_DIRECTIVE_:
Output every line below without omitting or altering anything.

########

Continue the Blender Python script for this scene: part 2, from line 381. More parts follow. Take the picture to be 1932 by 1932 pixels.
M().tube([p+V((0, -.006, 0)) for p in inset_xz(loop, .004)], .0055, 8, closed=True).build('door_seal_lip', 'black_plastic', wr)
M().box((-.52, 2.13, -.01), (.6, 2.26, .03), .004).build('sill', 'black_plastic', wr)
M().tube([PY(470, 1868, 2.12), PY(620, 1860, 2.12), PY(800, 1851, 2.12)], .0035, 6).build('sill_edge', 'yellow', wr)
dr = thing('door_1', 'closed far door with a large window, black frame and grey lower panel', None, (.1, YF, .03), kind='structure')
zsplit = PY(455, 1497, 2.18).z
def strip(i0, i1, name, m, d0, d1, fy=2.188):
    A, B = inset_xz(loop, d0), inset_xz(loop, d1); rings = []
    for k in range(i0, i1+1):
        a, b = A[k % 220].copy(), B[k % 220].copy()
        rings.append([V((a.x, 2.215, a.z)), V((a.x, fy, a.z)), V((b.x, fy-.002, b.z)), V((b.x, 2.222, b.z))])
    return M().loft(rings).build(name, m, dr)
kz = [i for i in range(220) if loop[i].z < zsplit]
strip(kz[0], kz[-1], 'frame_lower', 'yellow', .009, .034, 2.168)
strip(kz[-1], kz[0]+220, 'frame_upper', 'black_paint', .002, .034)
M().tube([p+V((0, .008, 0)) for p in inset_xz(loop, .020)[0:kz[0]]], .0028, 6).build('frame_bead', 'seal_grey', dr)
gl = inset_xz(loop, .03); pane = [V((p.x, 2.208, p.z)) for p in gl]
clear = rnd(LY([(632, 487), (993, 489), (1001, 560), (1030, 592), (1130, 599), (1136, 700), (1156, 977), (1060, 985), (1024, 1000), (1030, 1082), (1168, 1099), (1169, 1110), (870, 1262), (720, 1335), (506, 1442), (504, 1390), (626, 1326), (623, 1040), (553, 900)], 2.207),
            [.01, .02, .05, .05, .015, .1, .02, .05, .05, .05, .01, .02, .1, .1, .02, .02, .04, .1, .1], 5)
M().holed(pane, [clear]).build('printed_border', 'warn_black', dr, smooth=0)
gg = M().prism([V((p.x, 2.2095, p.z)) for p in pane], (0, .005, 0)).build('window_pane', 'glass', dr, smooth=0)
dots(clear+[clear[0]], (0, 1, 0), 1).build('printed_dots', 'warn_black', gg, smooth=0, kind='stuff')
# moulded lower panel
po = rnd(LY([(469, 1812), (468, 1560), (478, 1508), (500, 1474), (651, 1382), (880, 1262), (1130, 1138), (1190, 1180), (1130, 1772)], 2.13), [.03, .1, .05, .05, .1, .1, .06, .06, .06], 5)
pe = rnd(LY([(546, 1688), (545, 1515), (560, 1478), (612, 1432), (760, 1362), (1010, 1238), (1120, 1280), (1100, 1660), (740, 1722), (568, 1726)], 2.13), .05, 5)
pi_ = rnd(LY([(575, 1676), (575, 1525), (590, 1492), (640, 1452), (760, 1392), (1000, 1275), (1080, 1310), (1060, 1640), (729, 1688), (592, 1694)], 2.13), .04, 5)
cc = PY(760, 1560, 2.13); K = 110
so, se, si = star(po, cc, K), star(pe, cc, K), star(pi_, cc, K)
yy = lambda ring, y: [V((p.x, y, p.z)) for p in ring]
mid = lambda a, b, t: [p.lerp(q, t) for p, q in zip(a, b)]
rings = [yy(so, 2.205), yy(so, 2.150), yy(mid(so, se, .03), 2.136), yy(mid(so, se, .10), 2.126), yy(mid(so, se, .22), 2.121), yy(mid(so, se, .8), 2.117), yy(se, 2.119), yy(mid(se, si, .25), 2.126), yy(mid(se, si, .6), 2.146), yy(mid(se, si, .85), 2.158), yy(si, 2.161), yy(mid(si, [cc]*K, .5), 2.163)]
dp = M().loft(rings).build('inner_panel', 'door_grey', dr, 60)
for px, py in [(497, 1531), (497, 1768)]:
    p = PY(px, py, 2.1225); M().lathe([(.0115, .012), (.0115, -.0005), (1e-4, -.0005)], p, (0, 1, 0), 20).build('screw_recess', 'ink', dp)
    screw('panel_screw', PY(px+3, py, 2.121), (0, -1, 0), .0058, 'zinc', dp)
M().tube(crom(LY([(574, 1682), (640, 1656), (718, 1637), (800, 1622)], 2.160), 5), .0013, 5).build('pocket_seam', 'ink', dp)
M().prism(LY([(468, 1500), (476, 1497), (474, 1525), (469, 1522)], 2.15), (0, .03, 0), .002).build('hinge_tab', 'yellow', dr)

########

_EXERCISE RESULT_:
Continue the Blender Python script for this scene: part 2, from line 381. More parts follow. Take the picture to be 1932 by 1932 pixels.
M().tube([p+V((0, -.006, 0)) for p in inset_xz(loop, .004)], .0055, 8, closed=True).build('door_seal_lip', 'black_plastic', wr)
M().box((-.52, 2.13, -.01), (.6, 2.26, .03), .004).build('sill', 'black_plastic', wr)
M().tube([PY(470, 1868, 2.12), PY(620, 1860, 2.12), PY(800, 1851, 2.12)], .0035, 6).build('sill_edge', 'yellow', wr)
dr = thing('door_1', 'closed far door with a large window, black frame and grey lower panel', None, (.1, YF, .03), kind='structure')
zsplit = PY(455, 1497, 2.18).z
def strip(i0, i1, name, m, d0, d1, fy=2.188):
    A, B = inset_xz(loop, d0), inset_xz(loop, d1); rings = []
    for k in range(i0, i1+1):
        a, b = A[k % 220].copy(), B[k % 220].copy()
        rings.append([V((a.x, 2.215, a.z)), V((a.x, fy, a.z)), V((b.x, fy-.002, b.z)), V((b.x, 2.222, b.z))])
    return M().loft(rings).build(name, m, dr)
kz = [i for i in range(220) if loop[i].z < zsplit]
strip(kz[0], kz[-1], 'frame_lower', 'yellow', .009, .034, 2.168)
strip(kz[-1], kz[0]+220, 'frame_upper', 'black_paint', .002, .034)
M().tube([p+V((0, .008, 0)) for p in inset_xz(loop, .020)[0:kz[0]]], .0028, 6).build('frame_bead', 'seal_grey', dr)
gl = inset_xz(loop, .03); pane = [V((p.x, 2.208, p.z)) for p in gl]
clear = rnd(LY([(632, 487), (993, 489), (1001, 560), (1030, 592), (1130, 599), (1136, 700), (1156, 977), (1060, 985), (1024, 1000), (1030, 1082), (1168, 1099), (1169, 1110), (870, 1262), (720, 1335), (506, 1442), (504, 1390), (626, 1326), (623, 1040), (553, 900)], 2.207),
            [.01, .02, .05, .05, .015, .1, .02, .05, .05, .05, .01, .02, .1, .1, .02, .02, .04, .1, .1], 5)
M().holed(pane, [clear]).build('printed_border', 'warn_black', dr, smooth=0)
gg = M().prism([V((p.x, 2.2095, p.z)) for p in pane], (0, .005, 0)).build('window_pane', 'glass', dr, smooth=0)
dots(clear+[clear[0]], (0, 1, 0), 1).build('printed_dots', 'warn_black', gg, smooth=0, kind='stuff')
# moulded lower panel
po = rnd(LY([(469, 1812), (468, 1560), (478, 1508), (500, 1474), (651, 1382), (880, 1262), (1130, 1138), (1190, 1180), (1130, 1772)], 2.13), [.03, .1, .05, .05, .1, .1, .06, .06, .06], 5)
pe = rnd(LY([(546, 1688), (545, 1515), (560, 1478), (612, 1432), (760, 1362), (1010, 1238), (1120, 1280), (1100, 1660), (740, 1722), (568, 1726)], 2.13), .05, 5)
pi_ = rnd(LY([(575, 1676), (575, 1525), (590, 1492), (640, 1452), (760, 1392), (1000, 1275), (1080, 1310), (1060, 1640), (729, 1688), (592, 1694)], 2.13), .04, 5)
cc = PY(760, 1560, 2.13); K = 110
so, se, si = star(po, cc, K), star(pe, cc, K), star(pi_, cc, K)
yy = lambda ring, y: [V((p.x, y, p.z)) for p in ring]
mid = lambda a, b, t: [p.lerp(q, t) for p, q in zip(a, b)]
rings = [yy(so, 2.205), yy(so, 2.150), yy(mid(so, se, .03), 2.136), yy(mid(so, se, .10), 2.126), yy(mid(so, se, .22), 2.121), yy(mid(so, se, .8), 2.117), yy(se, 2.119), yy(mid(se, si, .25), 2.126), yy(mid(se, si, .6), 2.146), yy(mid(se, si, .85), 2.158), yy(si, 2.161), yy(mid(si, [cc]*K, .5), 2.163)]
dp = M().loft(rings).build('inner_panel', 'door_grey', dr, 60)
for px, py in [(497, 1531), (497, 1768)]:
    p = PY(px, py, 2.1225); M().lathe([(.0115, .012), (.0115, -.0005), (1e-4, -.0005)], p, (0, 1, 0), 20).build('screw_recess', 'ink', dp)
    screw('panel_screw', PY(px+3, py, 2.121), (0, -1, 0), .0058, 'zinc', dp)
M().tube(crom(LY([(574, 1682), (640, 1656), (718, 1637), (800, 1622)], 2.160), 5), .0013, 5).build('pocket_seam', 'ink', dp)
M().prism(LY([(468, 1500), (476, 1497), (474, 1525), (469, 1522)], 2.15), (0, .03, 0), .002).build('hinge_tab', 'yellow', dr)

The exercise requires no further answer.